As for the SATA ports, that is entirely up to what you plan to use the machine for. I can get away with only 4 SATA ports, but then again, my case only has 4 legitimate drive slots, with an odd 5th possible but it sits in the area used to hide cables in my case.

Edit: also, the B350 chipset does not support multi GPUs iirc.

 
Thanks for the info. I think I'll go with the x370 series. I'm kind of irritated, I knew the build i wanted a couple days ago, it was in stock, now everything's back-ordered or sold out. I'll buy the case an cpu today and wait on the mobo and ram.

Edit: Does anyone know how often newegg restocks?
 
Thanks for the info. I think I'll go with the x370 series. I'm kind of irritated, I knew the build i wanted a couple days ago, it was in stock, now everything's back-ordered or sold out. I'll buy the case an cpu today and wait on the mobo and ram.

Edit: Does anyone know how often newegg restocks?
I'm actually contemplating getting the B350 [emoji14] and a 1700x.

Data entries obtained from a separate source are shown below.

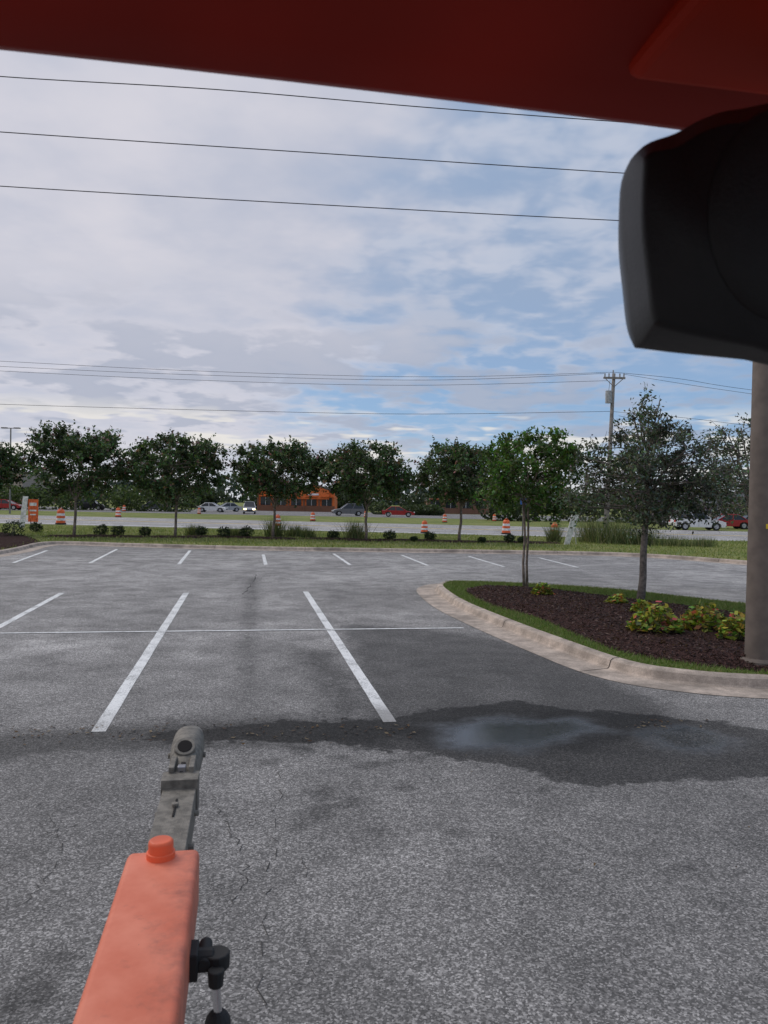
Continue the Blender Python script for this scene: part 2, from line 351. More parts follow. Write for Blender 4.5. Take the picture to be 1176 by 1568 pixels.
# ---------------------------------------------------------------- kerbs
def kerb(name,pts,closed,left_in=True):
    s=1 if left_in else -1
    prof=[(-0.48,0.006),(-0.02,0.012),(0.0,0.03),(0.03,0.115),(0.07,0.14),(0.17,0.145),(0.2,0.1)]
    V=[];F=[]; n=len(pts)
    for o,z in prof:
        for q in offset(pts,o*s,closed): V.append((q.x,q.y,z))
    for j in range(len(prof)-1):
        for i in range(n if closed else n-1): F.append((j*n+i,j*n+(i+1)%n,(j+1)*n+(i+1)%n,(j+1)*n+i))
    o=mk(name,V,F,M_kerb,smooth=False)
    a=Acc(); acc=0
    for i in range(n-1):
        acc+=(pts[i+1]-pts[i]).length
        if acc>3.0:
            acc=0; t=(pts[i+1]-pts[i]); t.z=0; t.normalize(); nn=Vector((-t.y,t.x,0))*s; V=[]
            for oo,z in prof[:-1]:
                b=Vector((pts[i].x,pts[i].y,0))+nn*(oo-0.003)+Vector((0,0,z+.004)); V+=[b+t*.006,b-t*.006]
            a.add(V,[(2*q,2*q+1,2*q+3,2*q+2) for q in range(len(prof)-2)])
    if a.V: a.obj('joints',M_hole,o)
    return o
far=catmull(gp([(-700,905),(-300,872),(-60,857),(20,846),(62,836),(100,834),(200,837),(400,842),(600,845),(800,848),(940,851),(1020,855),(1100,861),(1200,870),(1500,905)]),6)
kerb('far_kerb',far,False,True)
inn=offset(far,0.16); vp=[(p.x,p.y,.12) for p in inn]
vp=[(-3500,vp[0][1],.12)]+vp+[(3500,vp[-1][1],.12),(3500,3900,.12),(-3500,3900,.12)]
mk('grass_verge',vp,[tuple(range(len(vp)))],M_grass)
isl=catmull(gp([(668,903),(676,914),(705,933),(770,962),(850,994),(950,1030),(1050,1047),(1176,1056),(1400,1062),(1540,1020),(1450,965),(1176,936),(1060,923),(940,909),(800,900),(720,897),(684,897)],.0),6,True)
area=sum(isl[i].x*isl[(i+1)%len(isl)].y-isl[(i+1)%len(isl)].x*isl[i].y for i in range(len(isl)))
kerb('island_kerb',isl,True,area>0)
inn=offset(isl,0.17*(1 if area>0 else -1),True)
isle=[(p.x,p.y,.132) for p in inn]; mk('island_turf',isle,[tuple(range(len(isle)))],M_grass2)
mul=catmull(gp([(712,902),(750,925),(820,945),(880,970),(950,997),(1050,1015),(1176,1028),(1380,1036),(1440,985),(1176,948),(1060,932),(940,917),(850,906),(770,901)],.14),5,True)
def mound(name,poly,g,hmax,z0,slope=.25):
    A=np.array([(p.x,p.y) for p in poly]); mn=A.min(0)-.2; mx=A.max(0)+.2
    xx=np.arange(mn[0],mx[0],g); yy=np.arange(mn[1],mx[1],g); X_,Y_=np.meshgrid(xx,yy); Q=np.stack([X_.ravel(),Y_.ravel()],1); d=sdf(Q,poly)
    z=z0+np.clip(d*slope,-.03,hmax)+rng.normal(0,.008,len(Q)); keep=d>-.12; nn=len(xx); idx=-np.ones(len(Q),int); idx[keep]=np.arange(keep.sum())
    F=[]
    for j in range(len(yy)-1):
        for i in range(nn-1):
            q=(j*nn+i,j*nn+i+1,(j+1)*nn+i+1,(j+1)*nn+i)
            if all(keep[w] for w in q): F.append(tuple(int(idx[w]) for w in q))
    return mk(name,np.column_stack([Q,z])[keep],F,M_mulch,smooth=True)
mound('mulch_bed',mul,.07,.12,.134)
def scatter(poly,n,inner=None,xmax=1e9):
    A=np.array([(p[0],p[1]) for p in poly]); mn=A.min(0); mx=A.max(0); mx[0]=min(mx[0],xmax); out=[]
    while sum(map(len,out))<n:
        Q=rng.uniform(mn,mx,(n,2)); d=sdf(Q,poly); q=Q[d>0.0]
        if inner is not None and len(q): q=q[sdf(q,inner)<-0.0]
        out.append(q)
    return np.concatenate(out)[:n]
Q=scatter(mul,12000,xmax=12); d=sdf(Q,mul); z=.134+np.clip(d*.25,-.03,.12)+.012
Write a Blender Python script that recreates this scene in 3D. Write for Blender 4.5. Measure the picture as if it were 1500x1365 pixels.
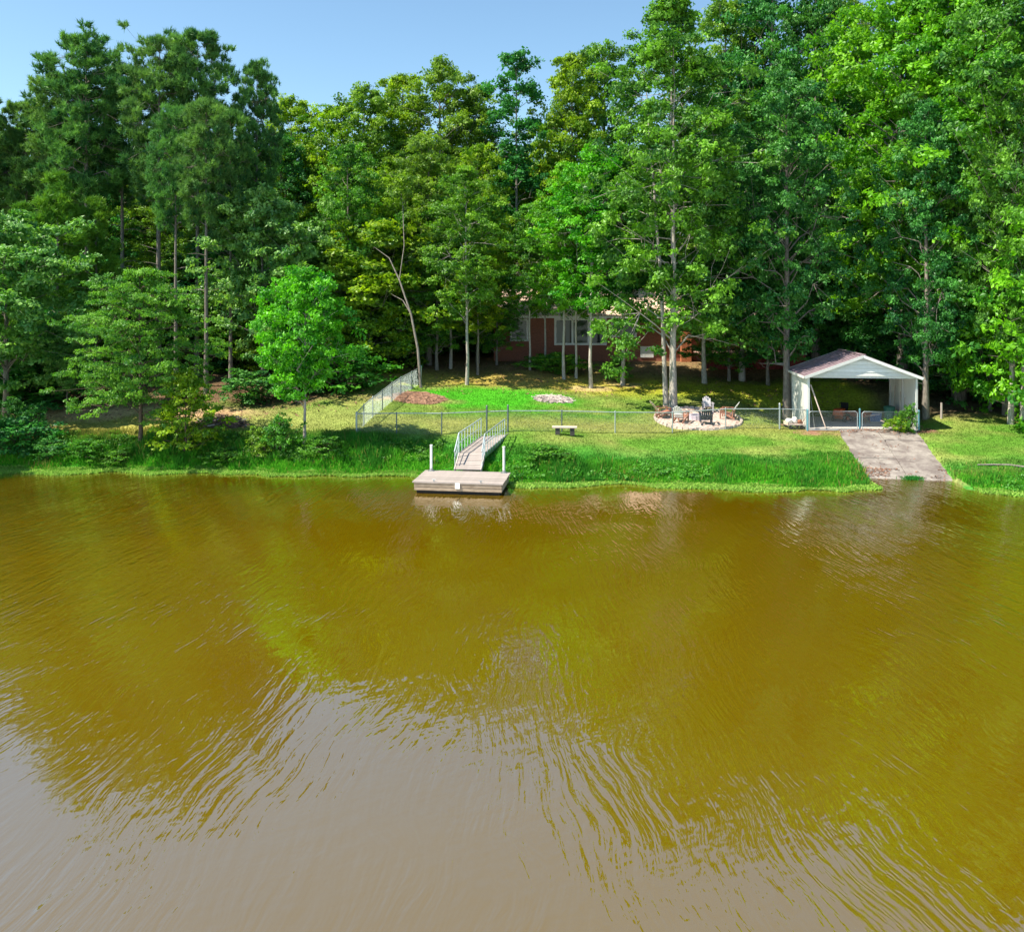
import bpy, math, random
import numpy as np
from mathutils import Vector, Matrix

for o in list(bpy.data.objects): bpy.data.objects.remove(o)
scene = bpy.context.scene
COL = scene.collection

# ------------------------------------------------------------------ camera, sky, sun, exposure
F, HZ, CH = 1241.0, 430.0, 8.4          # focal length in photo pixels, horizon row, camera height above water
cam = bpy.data.cameras.new('camera'); camo = bpy.data.objects.new('camera', cam); COL.objects.link(camo)
camo.location = (0, 0, CH); camo.rotation_euler = (math.radians(90), 0, 0)
cam.sensor_fit = 'HORIZONTAL'; cam.sensor_width = 36; cam.lens = 36*F/1500
cam.shift_y = -(682.5-HZ)/1500; cam.clip_end = 6000; cam.clip_start = .1
scene.camera = camo
SUN_EL = math.radians(55); SUN_DIR = Vector((-1, -.33, 0)).normalized()      # horizontal direction towards the sun
world = bpy.data.worlds.new('World'); scene.world = world; world.use_nodes = True
wn = world.node_tree; bg = wn.nodes['Background']
sky = wn.nodes.new('ShaderNodeTexSky'); sky.sky_type = 'NISHITA'; sky.sun_disc = False
sky.sun_elevation = SUN_EL; sky.sun_rotation = math.atan2(SUN_DIR.x, SUN_DIR.y)
sky.altitude = 0; sky.air_density = 1.0; sky.dust_density = .3; sky.ozone_density = 2.0
hz = wn.nodes.new('ShaderNodeMix'); hz.data_type = 'RGBA'; hz.blend_type = 'MULTIPLY'; hz.inputs['Factor'].default_value = 1; hz.inputs['B'].default_value = (.93, 1.04, 1.0, 1)
wn.links.new(sky.outputs[0], hz.inputs['A']); wn.links.new(hz.outputs['Result'], bg.inputs[0]); bg.inputs[1].default_value = .104
sl = bpy.data.lights.new('sun', 'SUN'); sl.energy = 5.0; sl.angle = math.radians(.5); sl.color = (1, .91, .74)
so = bpy.data.objects.new('sun', sl); COL.objects.link(so)
d = -(SUN_DIR*math.cos(SUN_EL) + Vector((0, 0, math.sin(SUN_EL))))
so.rotation_euler = d.to_track_quat('-Z', 'Y').to_euler(); so.location = (-40, 10, 60)
vs = scene.view_settings; vs.view_transform = 'Standard'; vs.look = 'None'; vs.gamma = 1; vs.use_curve_mapping = False
vs.exposure = 1.0
scene.render.engine = 'CYCLES'
scene.cycles.max_bounces = 6; scene.cycles.transmission_bounces = 4; scene.cycles.diffuse_bounces = 3

# ------------------------------------------------------------------ small helpers
R = np.random.default_rng(11)
rnd = random.Random(5)

def vnoise(x, y, s, seed=0):
    x = np.asarray(x, float)/s; y = np.asarray(y, float)/s
    xi = np.floor(x).astype(np.int64); yi = np.floor(y).astype(np.int64); fx = x-xi; fy = y-yi
    fx = fx*fx*(3-2*fx); fy = fy*fy*(3-2*fy)
    def h(a, b):
        n = (a*374761393 + b*668265263 + seed*982451653) & 0xffffffff
        n = ((n ^ (n >> 13))*1274126177) & 0xffffffff
        return ((n ^ (n >> 16)) & 0xffff)/65535.
    return (h(xi, yi)*(1-fx)+h(xi+1, yi)*fx)*(1-fy)+(h(xi, yi+1)*(1-fx)+h(xi+1, yi+1)*fx)*fy
def fbm(x, y, s, seed=0):
    return .55*vnoise(x, y, s, seed)+.3*vnoise(x, y, s*.45, seed+1)+.15*vnoise(x, y, s*.2, seed+2)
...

The overclocking on these guys aren't crazy amazing, but a 1700x should perform fine at stock for what I want.

 
Thanks for the info. I think I'll go with the x370 series. I'm kind of irritated, I knew the build i wanted a couple days ago, it was in stock, now everything's back-ordered or sold out. I'll buy the case an cpu today and wait on the mobo and ram.

Edit: Does anyone know how often newegg restocks?
Look below if you're thinking of that ASRock X370.

ASRock-X370.jpg
 
I'm really not that excited about it. When I run stress tests at 4 GHz, the system will just suddenly shut down, which makes me think of the VRMs overheating or overloading. And I'm using the 65W 1700, not the 95W 1700X (of course setting the Vcore at 1.4V will up that a bit). All the B350s seem to have the same 4 + 2 phase setup, which is not ideal for overclocking, while the better X370s are either 8 + 2 or 12 phase (8 + 2 + 2?). And it could use a BIOS upgrade for memory compatibility, since my G.Skill couldn't run at 2933, just 2400, but none is currently available. I would only consider these boards for running at or near stock.
 
I'm really not that excited about it. When I run stress tests at 4 GHz, the system will just suddenly shut down, which makes me think of the VRMs overheating or overloading. And I'm using the 65W 1700, not the 95W 1700X (of course setting the Vcore at 1.4V will up that a bit). All the B350s seem to have the same 4 + 2 phase setup, which is not ideal for overclocking, while the better X370s are either 8 + 2 or 12 phase (8 + 2 + 2?). And it could use a BIOS upgrade for memory compatibility, since my G.Skill couldn't run at 2933, just 2400, but none is currently available. I would only consider these boards for running at or near stock.
Thanks for the feedback. If inventory doesn't improve on the x370, I may just change my plan from a 1700+prime x370 to a 1700x+b350.